Single-use plastic products include items like straws, water bottles, plastic bags, cutlery, and take-out food containers — and they all wreak havoc on marine life when they make their way into the oceans.

Up to 15 billion plastic bags are used in Canada every year and 57 million straws are used every single day.

“We’ve all seen the disturbing images of fish, sea turtles, whales, and other wildlife being injured or dying because of plastic garbage in our oceans. Canadians expect us to act,” the Hon. Catherine McKenna, minister of environment and climate change, said in a statement.

One million birds and over 100,000 sea mammals get hurt or die when they mistake plastic for food or become entangled, according to the government’s statement.

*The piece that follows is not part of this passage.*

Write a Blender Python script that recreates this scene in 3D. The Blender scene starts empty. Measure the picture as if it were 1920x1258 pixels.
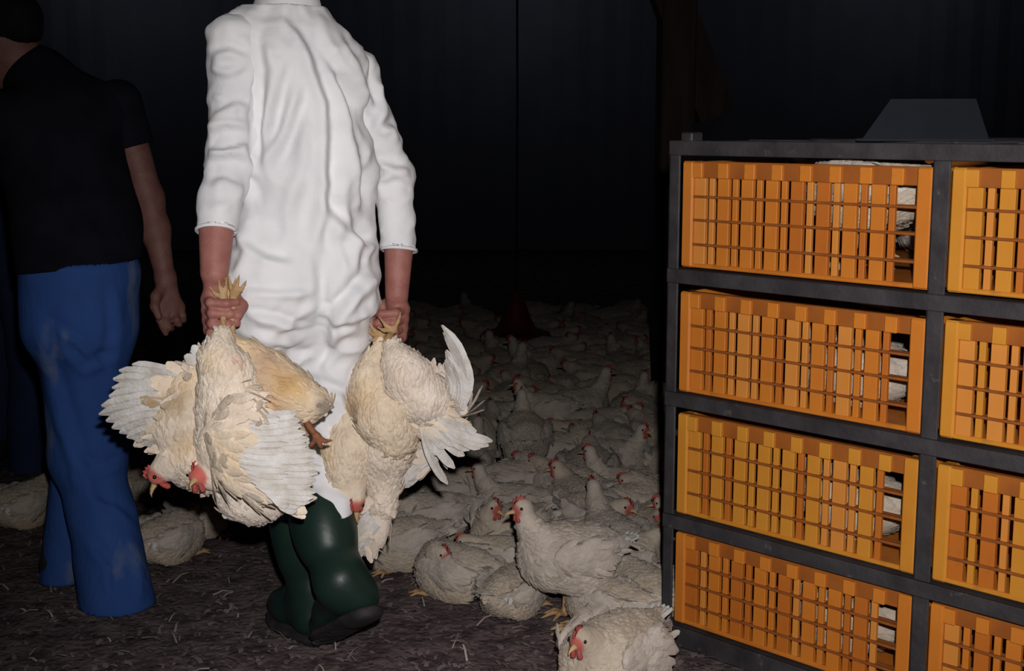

Trudeau announced that the government will work provinces and territories to come up with suitable standards and goals for companies that manufacture plastic products or sell products with plastic packaging.

Related Stories April 25, 2018 16 Times Countries and Cities Have Banned Single-Use Plastics

Banning single-use plastics is part of a global trend to reduce plastic waste: Kenya, Rwanda, and Morocco have all banned plastic bags, Taiwan has banned multiple single-use plastics, and France banned plastic cups, plates, and cutlery back in 2016.

New investments and solutions could reduce 1.8 million tonnes of carbon pollution, according to the government.

At the G7 Summit in Canada last June, Canada, France, Germany, Italy, the UK and the European Union signed on to the Ocean Plastics charter, which committed them to finding ways to tackle marine plastics litter.